Reproduce every line of the listing as written, apart from the pictures.

(begin)

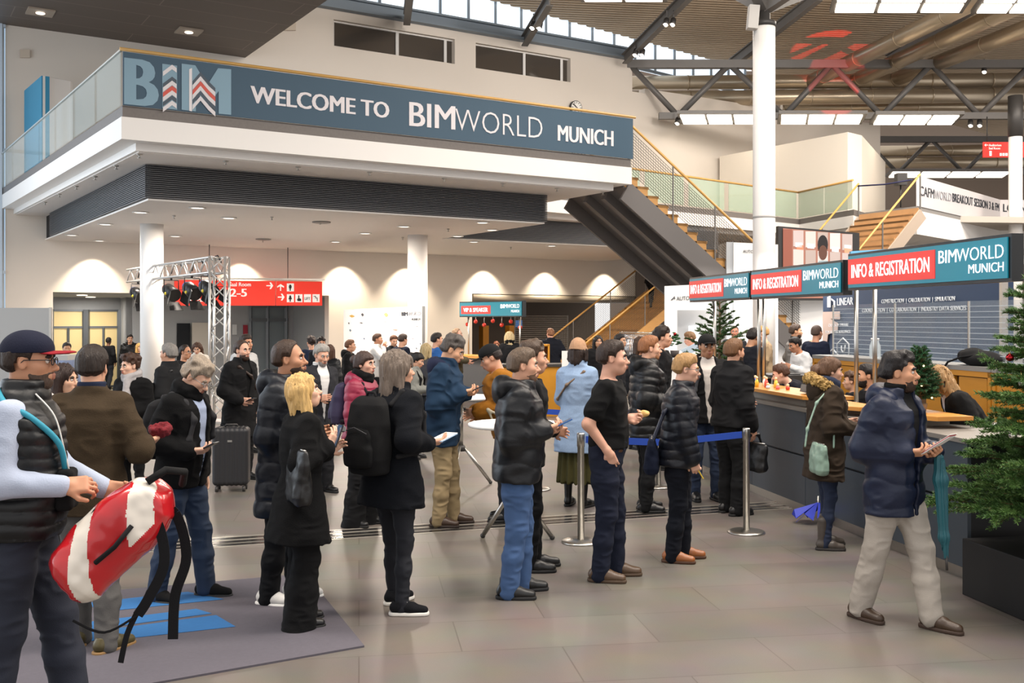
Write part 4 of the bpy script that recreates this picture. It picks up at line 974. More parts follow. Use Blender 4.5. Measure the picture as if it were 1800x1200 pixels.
# ------------------------------------------------------------------ stairs
MESHM = M('mesh_wire', '5A564F', .5, .5)
def stair(lb, cat, o, d, wv, n, rise, run, tread_mat, string_mat, rails, string_d=.42, below=.3, under=True, base=0.0, mesh=True, side_in=.0, closed=True):
    """o = floor level nosing at the TOP on the near side; d horizontal direction going down; wv = width vector to the far side"""
    o = Vector(o); d = Vector(d).normalized(); wv = Vector(wv); t = thing('staircase', lb, cat, (o.x + d.x, o.y + d.y, base)); sl = rise / run; L = n * run
    at = lambda l, k=0.0, dz=0.0: o + d * l + wv * k + Vector((0, 0, -l * sl + dz))
    for i in range(n):
        z1 = o.z - (i + 1) * rise; a = o + d * (i * run)
        m = MB(); p = [a + wv * .02, a + d * (run + .03) + wv * .02, a + d * (run + .03) + wv * .98, a + wv * .98]
        m.prism([Vector((q.x, q.y, z1 - .06)) for q in p], (0, 0, .06))
        if closed: m.prism([Vector((q.x, q.y, z1)) for q in (a + wv * .02, a + d * .03 + wv * .02, a + d * .03 + wv * .98, a + wv * .98)], (0, 0, rise))
        else:
            for k in (.02, .955): m.prism([Vector((q.x, q.y, z1 - .20)) for q in (a + wv * k, a + d * run + wv * k, a + d * run + wv * (k + .03), a + wv * (k + .03))], (0, 0, .2))
        m.build('step', tread_mat, t)
    for k in (0, .33, .66, 1.0) if under else (0, 1.0):
        MB().bar(at(-.1, k, -below - string_d / 2), at(L, k, -below - string_d / 2), .06 if k in (0, 1) else .14, string_d if k in (0, 1) else string_d * .6).build('stringer', string_mat, t)
    if under: MB().prism([at(-.1, .02, -below - .16), at(L, .02, -below - .16), at(L, .98, -below - .16), at(-.1, .98, -below - .16)], (0, 0, .05)).build('soffit_plate', string_mat, t)
    for k, l0, l1 in rails:
        MB().tube([at(l0, k, .98), at(l1, k, .98)], .03, 8).build('handrail', RAIL, t)
        np_ = max(2, int((l1 - l0) / 1.25)); ls = [l0 + (l1 - l0) * i / np_ for i in range(np_ + 1)]
        for l in ls: MB().bar(at(l, k, -below - .1), at(l, k, .95), .05, .03).build('baluster', STEEL, t)
        if mesh:
            for a, b_ in zip(ls, ls[1:]):
                m = MB(); nn = 14
                for j in range(nn + 1): m.bar(at(a, k, -.05 + j * .9 / nn), at(b_, k, -.05 + j * .9 / nn), .008, .008)
                for j in range(1, int((b_ - a) / .07)): l = a + j * .07; m.bar(at(l, k, -.05), at(l, k, .85), .006, .006)
                m.build('mesh_panel', MESHM, t)
    return t
st1 = B(10.0, -12.35, 5.25)
stair('steel and wood staircase going down from the end of the balcony', 'staircase', st1, U, V * 2.1, 27, .187, .288, OAK, M('stringer_dark', '686462', .5, .2), [(0, 0, 7.6), (1, 0, 7.6)], .46, .34, closed=False)
nb0 = P(1012, 664, 31.76); topo = Vector((1.98, 31.76, 0)) + U * 5.6 + Vector((0, 0, .65 * 5.6))
stair('wooden staircase going up by the cloakroom with a woman on it', 'staircase', topo, -U, V * 2.2, 20, .182, .28, M('step_oak', 'C08C48', .5, var=.15, vs_=5, stretch=(1, 1, 10)), OAK, [(0, 0, 5.7), (1, 1.0, 5.7)], .3, .05, under=False)
MB().prism([topo + U * .0, topo + U * 4, topo + U * 4 + V * 2.2, topo + V * 2.2], (0, 0, -.2)).build('floor_landing', OAK)['kind'] = 'structure'
poly(MB(), (B(0, -.02), -V), [(1117, 447), (1300, 455), (1300, 600), (1117, 560)], .02, .02).build('wall_stair', M('stair_wall_brown', '756A62', .85))['kind'] = 'structure'
stair('wooden staircase at the right going up to the gallery banner', 'staircase', (12.0, 30.1, 5.25), (-.89, -.46, 0), Vector((-1.1, 2.1, 0)), 28, .187, .2, M('step_oak_pale', 'B98F62', .5, var=.12, vs_=5), M('stringer_beige', 'A89888', .6), [(0, 0, 4.6), (1, 0, 4.6)], .35, .1, under=False, mesh=False)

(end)

--- OUTPUT OF THE TASK ---
Write part 4 of the bpy script that recreates this picture. It picks up at line 974. More parts follow. Use Blender 4.5. Measure the picture as if it were 1800x1200 pixels.
# ------------------------------------------------------------------ stairs
MESHM = M('mesh_wire', '5A564F', .5, .5)
def stair(lb, cat, o, d, wv, n, rise, run, tread_mat, string_mat, rails, string_d=.42, below=.3, under=True, base=0.0, mesh=True, side_in=.0, closed=True):
    """o = floor level nosing at the TOP on the near side; d horizontal direction going down; wv = width vector to the far side"""
    o = Vector(o); d = Vector(d).normalized(); wv = Vector(wv); t = thing('staircase', lb, cat, (o.x + d.x, o.y + d.y, base)); sl = rise / run; L = n * run
    at = lambda l, k=0.0, dz=0.0: o + d * l + wv * k + Vector((0, 0, -l * sl + dz))
    for i in range(n):
        z1 = o.z - (i + 1) * rise; a = o + d * (i * run)
        m = MB(); p = [a + wv * .02, a + d * (run + .03) + wv * .02, a + d * (run + .03) + wv * .98, a + wv * .98]
        m.prism([Vector((q.x, q.y, z1 - .06)) for q in p], (0, 0, .06))
        if closed: m.prism([Vector((q.x, q.y, z1)) for q in (a + wv * .02, a + d * .03 + wv * .02, a + d * .03 + wv * .98, a + wv * .98)], (0, 0, rise))
        else:
            for k in (.02, .955): m.prism([Vector((q.x, q.y, z1 - .20)) for q in (a + wv * k, a + d * run + wv * k, a + d * run + wv * (k + .03), a + wv * (k + .03))], (0, 0, .2))
        m.build('step', tread_mat, t)
    for k in (0, .33, .66, 1.0) if under else (0, 1.0):
        MB().bar(at(-.1, k, -below - string_d / 2), at(L, k, -below - string_d / 2), .06 if k in (0, 1) else .14, string_d if k in (0, 1) else string_d * .6).build('stringer', string_mat, t)
    if under: MB().prism([at(-.1, .02, -below - .16), at(L, .02, -below - .16), at(L, .98, -below - .16), at(-.1, .98, -below - .16)], (0, 0, .05)).build('soffit_plate', string_mat, t)
    for k, l0, l1 in rails:
        MB().tube([at(l0, k, .98), at(l1, k, .98)], .03, 8).build('handrail', RAIL, t)
        np_ = max(2, int((l1 - l0) / 1.25)); ls = [l0 + (l1 - l0) * i / np_ for i in range(np_ + 1)]
        for l in ls: MB().bar(at(l, k, -below - .1), at(l, k, .95), .05, .03).build('baluster', STEEL, t)
        if mesh:
            for a, b_ in zip(ls, ls[1:]):
                m = MB(); nn = 14
                for j in range(nn + 1): m.bar(at(a, k, -.05 + j * .9 / nn), at(b_, k, -.05 + j * .9 / nn), .008, .008)
                for j in range(1, int((b_ - a) / .07)): l = a + j * .07; m.bar(at(l, k, -.05), at(l, k, .85), .006, .006)
                m.build('mesh_panel', MESHM, t)
    return t
st1 = B(10.0, -12.35, 5.25)
stair('steel and wood staircase going down from the end of the balcony', 'staircase', st1, U, V * 2.1, 27, .187, .288, OAK, M('stringer_dark', '686462', .5, .2), [(0, 0, 7.6), (1, 0, 7.6)], .46, .34, closed=False)
nb0 = P(1012, 664, 31.76); topo = Vector((1.98, 31.76, 0)) + U * 5.6 + Vector((0, 0, .65 * 5.6))
stair('wooden staircase going up by the cloakroom with a woman on it', 'staircase', topo, -U, V * 2.2, 20, .182, .28, M('step_oak', 'C08C48', .5, var=.15, vs_=5, stretch=(1, 1, 10)), OAK, [(0, 0, 5.7), (1, 1.0, 5.7)], .3, .05, under=False)
MB().prism([topo + U * .0, topo + U * 4, topo + U * 4 + V * 2.2, topo + V * 2.2], (0, 0, -.2)).build('floor_landing', OAK)['kind'] = 'structure'
poly(MB(), (B(0, -.02), -V), [(1117, 447), (1300, 455), (1300, 600), (1117, 560)], .02, .02).build('wall_stair', M('stair_wall_brown', '756A62', .85))['kind'] = 'structure'
stair('wooden staircase at the right going up to the gallery banner', 'staircase', (12.0, 30.1, 5.25), (-.89, -.46, 0), Vector((-1.1, 2.1, 0)), 28, .187, .2, M('step_oak_pale', 'B98F62', .5, var=.12, vs_=5), M('stringer_beige', 'A89888', .6), [(0, 0, 4.6), (1, 0, 4.6)], .35, .1, under=False, mesh=False)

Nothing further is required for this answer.